Implementing the new translation of the Mass on the first Sunday of Advent is excellent timing. After all, Advent is an opportunity to consider the spiritual life and make improvements where necessary. The revisions of the Mass are useful starting points when pondering the state of our souls.
Perhaps the change most relevant to spiritual renewal is the addition of these words to the Confiteor: “through my fault, through my fault, through my most grievous fault.” In this day and age, the very reality of sin is often denied, and Advent is seen, not as a penitential season, but as an extended preview of Christmas festivities. The new translation restores sanity to our perspective by returning to the original emphasis on human sinfulness – and, as a logical consequence, on our desperate need for a Savior.

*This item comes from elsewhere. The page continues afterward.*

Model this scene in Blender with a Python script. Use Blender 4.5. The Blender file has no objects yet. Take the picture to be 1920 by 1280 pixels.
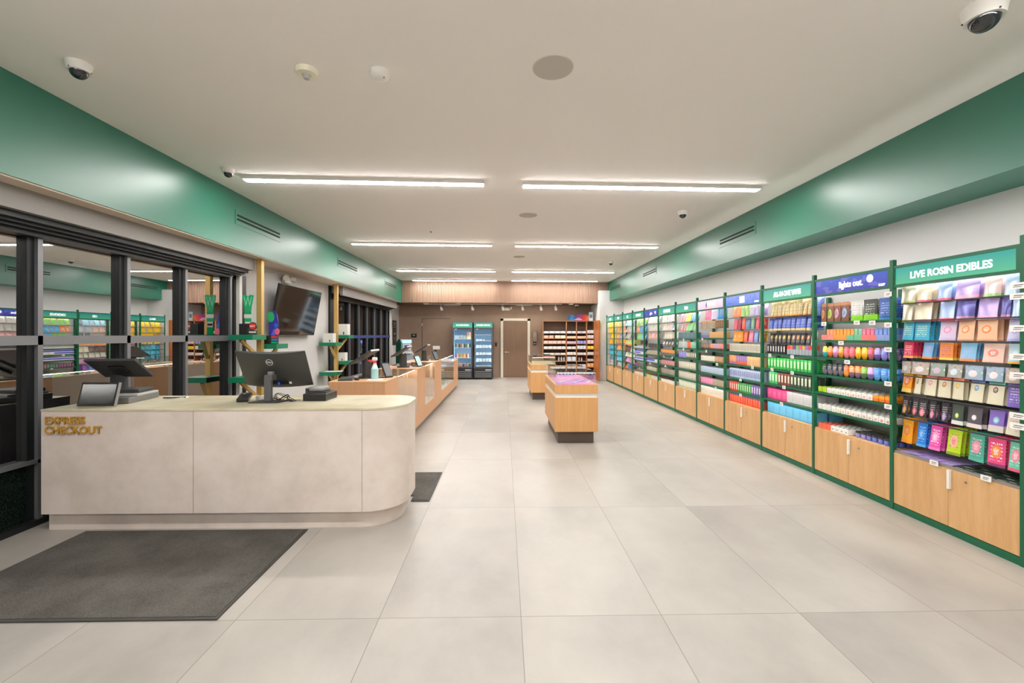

St. Paul tells us that he glories in his weakness, for when he is weak, he relies on God’s power. Similarly, when we say the new translation of the Confiteor, we can meditate more on our own weakness, our own spiritual poverty, and on the deepest longing of our hearts – the longing for a God whose red blood washes us white as snow.
However, the new translation also reminds us that not all of us will benefit from the merciful outpouring of Christ’s blood. At the consecration of the Eucharist, the priest now repeats Christ’s words, proclaiming the sacrifice of the Cross effective “for many” – but not for all. Only those who, responding to God’s prevenient grace, repent of their sins and embrace the Lord will be saved.
Thus we must heed the cry of St. John the Baptist to “make ready the way of the Lord, make straight His paths” (Luke 3:4) by spending extra time in spiritual reading and prayer, going to Confession and Holy Communion, and practicing little acts of charity and self-denial. These activities prepare us not only for Christ’s coming at Christmas, but also for His Second Coming at the end of the world.
Let us use this Advent as an opportunity to recall our own sinfulness and our own profound need for redemption as we make ourselves ready for the coming of the all-merciful Redeemer, Who not only comes to us as the Divine Infant at Christmas, but Who, out of incomprehensible and infinite love, comes right into our hearts every Sunday in Holy Communion.